**Stated exercise**
Retype all of the data. Every line must match exactly.

— begin Supplied information —

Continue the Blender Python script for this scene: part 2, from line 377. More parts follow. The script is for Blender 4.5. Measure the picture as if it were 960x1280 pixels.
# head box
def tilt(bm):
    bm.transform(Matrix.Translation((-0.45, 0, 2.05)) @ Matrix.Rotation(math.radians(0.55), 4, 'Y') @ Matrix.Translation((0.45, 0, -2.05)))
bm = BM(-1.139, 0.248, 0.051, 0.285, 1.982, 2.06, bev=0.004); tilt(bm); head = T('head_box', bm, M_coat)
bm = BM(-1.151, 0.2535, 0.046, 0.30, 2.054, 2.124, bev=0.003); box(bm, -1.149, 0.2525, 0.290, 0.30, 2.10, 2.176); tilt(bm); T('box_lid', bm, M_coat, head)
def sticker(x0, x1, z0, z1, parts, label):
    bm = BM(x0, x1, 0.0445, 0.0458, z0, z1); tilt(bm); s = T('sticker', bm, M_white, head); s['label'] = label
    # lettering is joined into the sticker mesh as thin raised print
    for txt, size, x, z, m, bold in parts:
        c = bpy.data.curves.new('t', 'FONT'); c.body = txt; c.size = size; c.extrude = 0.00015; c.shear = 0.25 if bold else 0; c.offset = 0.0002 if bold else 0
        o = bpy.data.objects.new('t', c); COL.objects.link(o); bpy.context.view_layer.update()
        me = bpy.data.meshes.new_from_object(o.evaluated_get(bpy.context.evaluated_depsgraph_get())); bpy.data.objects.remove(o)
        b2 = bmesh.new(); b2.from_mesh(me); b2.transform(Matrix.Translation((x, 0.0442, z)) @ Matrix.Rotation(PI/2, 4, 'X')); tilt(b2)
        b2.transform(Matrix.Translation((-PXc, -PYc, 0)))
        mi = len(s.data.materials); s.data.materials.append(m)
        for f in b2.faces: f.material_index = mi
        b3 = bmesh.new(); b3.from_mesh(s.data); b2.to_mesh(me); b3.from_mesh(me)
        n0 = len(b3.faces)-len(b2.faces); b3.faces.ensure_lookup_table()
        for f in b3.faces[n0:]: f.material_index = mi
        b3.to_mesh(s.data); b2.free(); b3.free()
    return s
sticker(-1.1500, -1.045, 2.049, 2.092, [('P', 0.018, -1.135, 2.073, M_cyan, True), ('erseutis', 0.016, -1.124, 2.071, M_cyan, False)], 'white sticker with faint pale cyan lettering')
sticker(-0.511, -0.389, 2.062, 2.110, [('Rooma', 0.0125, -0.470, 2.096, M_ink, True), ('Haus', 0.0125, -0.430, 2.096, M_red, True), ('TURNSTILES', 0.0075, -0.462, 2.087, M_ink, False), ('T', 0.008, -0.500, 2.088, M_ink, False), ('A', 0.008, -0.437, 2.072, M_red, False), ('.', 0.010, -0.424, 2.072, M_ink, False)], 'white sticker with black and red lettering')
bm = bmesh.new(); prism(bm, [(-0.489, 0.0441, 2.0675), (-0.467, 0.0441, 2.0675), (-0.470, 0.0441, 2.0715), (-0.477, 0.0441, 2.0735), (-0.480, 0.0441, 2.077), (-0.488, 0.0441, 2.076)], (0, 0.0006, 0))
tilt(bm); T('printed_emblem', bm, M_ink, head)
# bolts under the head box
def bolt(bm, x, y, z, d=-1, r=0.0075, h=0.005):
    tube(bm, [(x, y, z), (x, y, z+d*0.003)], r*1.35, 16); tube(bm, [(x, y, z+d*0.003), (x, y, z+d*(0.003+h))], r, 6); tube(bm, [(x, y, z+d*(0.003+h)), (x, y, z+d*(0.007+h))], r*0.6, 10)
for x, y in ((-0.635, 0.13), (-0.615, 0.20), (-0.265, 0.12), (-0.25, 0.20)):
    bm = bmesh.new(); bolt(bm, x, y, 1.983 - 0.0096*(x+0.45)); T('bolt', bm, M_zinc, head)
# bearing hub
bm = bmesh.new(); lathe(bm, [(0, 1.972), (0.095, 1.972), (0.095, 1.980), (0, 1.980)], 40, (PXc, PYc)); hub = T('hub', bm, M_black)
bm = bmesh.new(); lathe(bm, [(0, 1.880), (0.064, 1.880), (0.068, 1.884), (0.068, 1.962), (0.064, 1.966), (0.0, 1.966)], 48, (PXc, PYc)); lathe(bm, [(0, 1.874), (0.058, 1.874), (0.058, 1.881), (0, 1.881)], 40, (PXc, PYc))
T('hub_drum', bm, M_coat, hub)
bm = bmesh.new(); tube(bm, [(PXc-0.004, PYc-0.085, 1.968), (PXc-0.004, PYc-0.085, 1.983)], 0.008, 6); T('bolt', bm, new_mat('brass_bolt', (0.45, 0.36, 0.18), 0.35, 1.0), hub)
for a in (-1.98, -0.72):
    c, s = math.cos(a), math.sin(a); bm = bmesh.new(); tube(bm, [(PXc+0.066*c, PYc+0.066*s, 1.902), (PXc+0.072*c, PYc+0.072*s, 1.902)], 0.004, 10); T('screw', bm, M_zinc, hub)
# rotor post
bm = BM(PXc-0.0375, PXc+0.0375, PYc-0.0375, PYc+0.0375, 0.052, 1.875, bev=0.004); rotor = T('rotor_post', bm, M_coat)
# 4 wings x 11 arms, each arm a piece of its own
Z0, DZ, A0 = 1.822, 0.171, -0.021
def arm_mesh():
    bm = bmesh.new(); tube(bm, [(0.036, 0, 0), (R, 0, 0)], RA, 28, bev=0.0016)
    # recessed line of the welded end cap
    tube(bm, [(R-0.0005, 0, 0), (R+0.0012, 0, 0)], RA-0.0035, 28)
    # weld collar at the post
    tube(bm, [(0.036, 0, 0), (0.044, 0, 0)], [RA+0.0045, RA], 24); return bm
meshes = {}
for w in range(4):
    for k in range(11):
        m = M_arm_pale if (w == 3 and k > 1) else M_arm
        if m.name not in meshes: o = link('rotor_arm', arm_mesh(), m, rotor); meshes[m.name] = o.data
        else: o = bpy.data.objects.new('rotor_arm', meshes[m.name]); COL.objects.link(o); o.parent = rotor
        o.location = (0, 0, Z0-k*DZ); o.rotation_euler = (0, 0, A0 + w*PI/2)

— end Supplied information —

**Solution to the problem**
Continue the Blender Python script for this scene: part 2, from line 377. More parts follow. The script is for Blender 4.5. Measure the picture as if it were 960x1280 pixels.
# head box
def tilt(bm):
    bm.transform(Matrix.Translation((-0.45, 0, 2.05)) @ Matrix.Rotation(math.radians(0.55), 4, 'Y') @ Matrix.Translation((0.45, 0, -2.05)))
bm = BM(-1.139, 0.248, 0.051, 0.285, 1.982, 2.06, bev=0.004); tilt(bm); head = T('head_box', bm, M_coat)
bm = BM(-1.151, 0.2535, 0.046, 0.30, 2.054, 2.124, bev=0.003); box(bm, -1.149, 0.2525, 0.290, 0.30, 2.10, 2.176); tilt(bm); T('box_lid', bm, M_coat, head)
def sticker(x0, x1, z0, z1, parts, label):
    bm = BM(x0, x1, 0.0445, 0.0458, z0, z1); tilt(bm); s = T('sticker', bm, M_white, head); s['label'] = label
    # lettering is joined into the sticker mesh as thin raised print
    for txt, size, x, z, m, bold in parts:
        c = bpy.data.curves.new('t', 'FONT'); c.body = txt; c.size = size; c.extrude = 0.00015; c.shear = 0.25 if bold else 0; c.offset = 0.0002 if bold else 0
        o = bpy.data.objects.new('t', c); COL.objects.link(o); bpy.context.view_layer.update()
        me = bpy.data.meshes.new_from_object(o.evaluated_get(bpy.context.evaluated_depsgraph_get())); bpy.data.objects.remove(o)
        b2 = bmesh.new(); b2.from_mesh(me); b2.transform(Matrix.Translation((x, 0.0442, z)) @ Matrix.Rotation(PI/2, 4, 'X')); tilt(b2)
        b2.transform(Matrix.Translation((-PXc, -PYc, 0)))
        mi = len(s.data.materials); s.data.materials.append(m)
        for f in b2.faces: f.material_index = mi
        b3 = bmesh.new(); b3.from_mesh(s.data); b2.to_mesh(me); b3.from_mesh(me)
        n0 = len(b3.faces)-len(b2.faces); b3.faces.ensure_lookup_table()
        for f in b3.faces[n0:]: f.material_index = mi
        b3.to_mesh(s.data); b2.free(); b3.free()
    return s
sticker(-1.1500, -1.045, 2.049, 2.092, [('P', 0.018, -1.135, 2.073, M_cyan, True), ('erseutis', 0.016, -1.124, 2.071, M_cyan, False)], 'white sticker with faint pale cyan lettering')
sticker(-0.511, -0.389, 2.062, 2.110, [('Rooma', 0.0125, -0.470, 2.096, M_ink, True), ('Haus', 0.0125, -0.430, 2.096, M_red, True), ('TURNSTILES', 0.0075, -0.462, 2.087, M_ink, False), ('T', 0.008, -0.500, 2.088, M_ink, False), ('A', 0.008, -0.437, 2.072, M_red, False), ('.', 0.010, -0.424, 2.072, M_ink, False)], 'white sticker with black and red lettering')
bm = bmesh.new(); prism(bm, [(-0.489, 0.0441, 2.0675), (-0.467, 0.0441, 2.0675), (-0.470, 0.0441, 2.0715), (-0.477, 0.0441, 2.0735), (-0.480, 0.0441, 2.077), (-0.488, 0.0441, 2.076)], (0, 0.0006, 0))
tilt(bm); T('printed_emblem', bm, M_ink, head)
# bolts under the head box
def bolt(bm, x, y, z, d=-1, r=0.0075, h=0.005):
    tube(bm, [(x, y, z), (x, y, z+d*0.003)], r*1.35, 16); tube(bm, [(x, y, z+d*0.003), (x, y, z+d*(0.003+h))], r, 6); tube(bm, [(x, y, z+d*(0.003+h)), (x, y, z+d*(0.007+h))], r*0.6, 10)
for x, y in ((-0.635, 0.13), (-0.615, 0.20), (-0.265, 0.12), (-0.25, 0.20)):
    bm = bmesh.new(); bolt(bm, x, y, 1.983 - 0.0096*(x+0.45)); T('bolt', bm, M_zinc, head)
# bearing hub
bm = bmesh.new(); lathe(bm, [(0, 1.972), (0.095, 1.972), (0.095, 1.980), (0, 1.980)], 40, (PXc, PYc)); hub = T('hub', bm, M_black)
bm = bmesh.new(); lathe(bm, [(0, 1.880), (0.064, 1.880), (0.068, 1.884), (0.068, 1.962), (0.064, 1.966), (0.0, 1.966)], 48, (PXc, PYc)); lathe(bm, [(0, 1.874), (0.058, 1.874), (0.058, 1.881), (0, 1.881)], 40, (PXc, PYc))
T('hub_drum', bm, M_coat, hub)
bm = bmesh.new(); tube(bm, [(PXc-0.004, PYc-0.085, 1.968), (PXc-0.004, PYc-0.085, 1.983)], 0.008, 6); T('bolt', bm, new_mat('brass_bolt', (0.45, 0.36, 0.18), 0.35, 1.0), hub)
for a in (-1.98, -0.72):
    c, s = math.cos(a), math.sin(a); bm = bmesh.new(); tube(bm, [(PXc+0.066*c, PYc+0.066*s, 1.902), (PXc+0.072*c, PYc+0.072*s, 1.902)], 0.004, 10); T('screw', bm, M_zinc, hub)
# rotor post
bm = BM(PXc-0.0375, PXc+0.0375, PYc-0.0375, PYc+0.0375, 0.052, 1.875, bev=0.004); rotor = T('rotor_post', bm, M_coat)
# 4 wings x 11 arms, each arm a piece of its own
Z0, DZ, A0 = 1.822, 0.171, -0.021
def arm_mesh():
    bm = bmesh.new(); tube(bm, [(0.036, 0, 0), (R, 0, 0)], RA, 28, bev=0.0016)
    # recessed line of the welded end cap
    tube(bm, [(R-0.0005, 0, 0), (R+0.0012, 0, 0)], RA-0.0035, 28)
    # weld collar at the post
    tube(bm, [(0.036, 0, 0), (0.044, 0, 0)], [RA+0.0045, RA], 24); return bm
meshes = {}
for w in range(4):
    for k in range(11):
        m = M_arm_pale if (w == 3 and k > 1) else M_arm
        if m.name not in meshes: o = link('rotor_arm', arm_mesh(), m, rotor); meshes[m.name] = o.data
        else: o = bpy.data.objects.new('rotor_arm', meshes[m.name]); COL.objects.link(o); o.parent = rotor
        o.location = (0, 0, Z0-k*DZ); o.rotation_euler = (0, 0, A0 + w*PI/2)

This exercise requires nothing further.